### DATA BLOCK
######

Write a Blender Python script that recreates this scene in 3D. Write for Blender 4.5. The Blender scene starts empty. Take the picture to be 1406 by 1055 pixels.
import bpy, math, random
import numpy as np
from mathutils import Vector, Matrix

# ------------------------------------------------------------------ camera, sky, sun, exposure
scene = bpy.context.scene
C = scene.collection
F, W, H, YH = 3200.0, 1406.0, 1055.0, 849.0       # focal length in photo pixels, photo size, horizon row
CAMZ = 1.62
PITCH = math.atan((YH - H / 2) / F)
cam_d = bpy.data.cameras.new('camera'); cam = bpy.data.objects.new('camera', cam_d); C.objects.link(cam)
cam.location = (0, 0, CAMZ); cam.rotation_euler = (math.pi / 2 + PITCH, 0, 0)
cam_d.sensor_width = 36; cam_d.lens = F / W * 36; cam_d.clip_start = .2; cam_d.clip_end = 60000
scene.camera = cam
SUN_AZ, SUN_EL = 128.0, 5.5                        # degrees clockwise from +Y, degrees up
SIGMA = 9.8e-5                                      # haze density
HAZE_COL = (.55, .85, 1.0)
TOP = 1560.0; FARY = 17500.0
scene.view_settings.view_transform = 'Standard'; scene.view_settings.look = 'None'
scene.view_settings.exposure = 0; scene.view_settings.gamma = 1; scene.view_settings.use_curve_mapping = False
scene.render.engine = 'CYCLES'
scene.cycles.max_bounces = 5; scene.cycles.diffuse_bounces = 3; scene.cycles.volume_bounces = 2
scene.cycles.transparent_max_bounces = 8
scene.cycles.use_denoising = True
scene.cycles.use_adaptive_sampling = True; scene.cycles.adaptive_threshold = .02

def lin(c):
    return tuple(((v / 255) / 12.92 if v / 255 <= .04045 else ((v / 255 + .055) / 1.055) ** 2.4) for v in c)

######

### WRITTEN PROBLEM
Please restate the whole listing word for word.

### FULL OUTPUT
Write a Blender Python script that recreates this scene in 3D. Write for Blender 4.5. The Blender scene starts empty. Take the picture to be 1406 by 1055 pixels.
import bpy, math, random
import numpy as np
from mathutils import Vector, Matrix

# ------------------------------------------------------------------ camera, sky, sun, exposure
scene = bpy.context.scene
C = scene.collection
F, W, H, YH = 3200.0, 1406.0, 1055.0, 849.0       # focal length in photo pixels, photo size, horizon row
CAMZ = 1.62
PITCH = math.atan((YH - H / 2) / F)
cam_d = bpy.data.cameras.new('camera'); cam = bpy.data.objects.new('camera', cam_d); C.objects.link(cam)
cam.location = (0, 0, CAMZ); cam.rotation_euler = (math.pi / 2 + PITCH, 0, 0)
cam_d.sensor_width = 36; cam_d.lens = F / W * 36; cam_d.clip_start = .2; cam_d.clip_end = 60000
scene.camera = cam
SUN_AZ, SUN_EL = 128.0, 5.5                        # degrees clockwise from +Y, degrees up
SIGMA = 9.8e-5                                      # haze density
HAZE_COL = (.55, .85, 1.0)
TOP = 1560.0; FARY = 17500.0
scene.view_settings.view_transform = 'Standard'; scene.view_settings.look = 'None'
scene.view_settings.exposure = 0; scene.view_settings.gamma = 1; scene.view_settings.use_curve_mapping = False
scene.render.engine = 'CYCLES'
scene.cycles.max_bounces = 5; scene.cycles.diffuse_bounces = 3; scene.cycles.volume_bounces = 2
scene.cycles.transparent_max_bounces = 8
scene.cycles.use_denoising = True
scene.cycles.use_adaptive_sampling = True; scene.cycles.adaptive_threshold = .02

def lin(c):
    return tuple(((v / 255) / 12.92 if v / 255 <= .04045 else ((v / 255 + .055) / 1.055) ** 2.4) for v in c)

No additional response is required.